Quali titoli di film found footage e/o film sperimentali sono stati importanti per la tua formazione?

 

Sicuramente tutti i film di Cécile Fontaine (soprattutto Japon Series), regista francese brillante a cui devo molto, lei è stata una delle prime registe che ho trovato quando ho iniziato la mia ricerca sulla tecnica di Emulsion Lifting. Dopo essermi imbattuta nei suoi film ho pensato che in fondo quello che stavo cercando di fare io con la celluloide non era poi così assurdo e che questa regista prima di me ci era riuscita… Anche se non ci siamo mai incontrate, spero un giorno di potermi confrontare con lei.

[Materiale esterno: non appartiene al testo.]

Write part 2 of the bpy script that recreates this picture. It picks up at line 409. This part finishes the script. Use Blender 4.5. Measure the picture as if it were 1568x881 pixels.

Poi c’è la brillante Vivian Ostrovsky, il suo U.S.S.A. è un capolavoro, anche se il mio stile differisce dal suo (al momento) ho trovato nel suo approccio al montaggio una fonte inesauribile di ispirazione. Abigail Child con The Future is Behind You mi ha lasciata sbalordita, utilizzando found-footage risalente al 1930 ha creato un film e un montaggio così intricato ma al tempo stesso così onesto e intimo, da materiale d’archivio altrimenti anonimo. La mia pratica artistica deve molto a queste registe, guardando alla loro filmografia mi sento incoraggiata, legittimata, mi rendo conto che si puo fare questo tipo di cinema. Poi Gariné Torossian, e il suo bellissimo Girl from Moush a cui ritorno spesso, Frédérique Dévaux Exile Series, Tina Takemoto, Carolee Schneemann, Louise Borque L’Eclat du Mal a cui mi sento particolarmente legata a livello estetico. Potrei continuare all’infinito!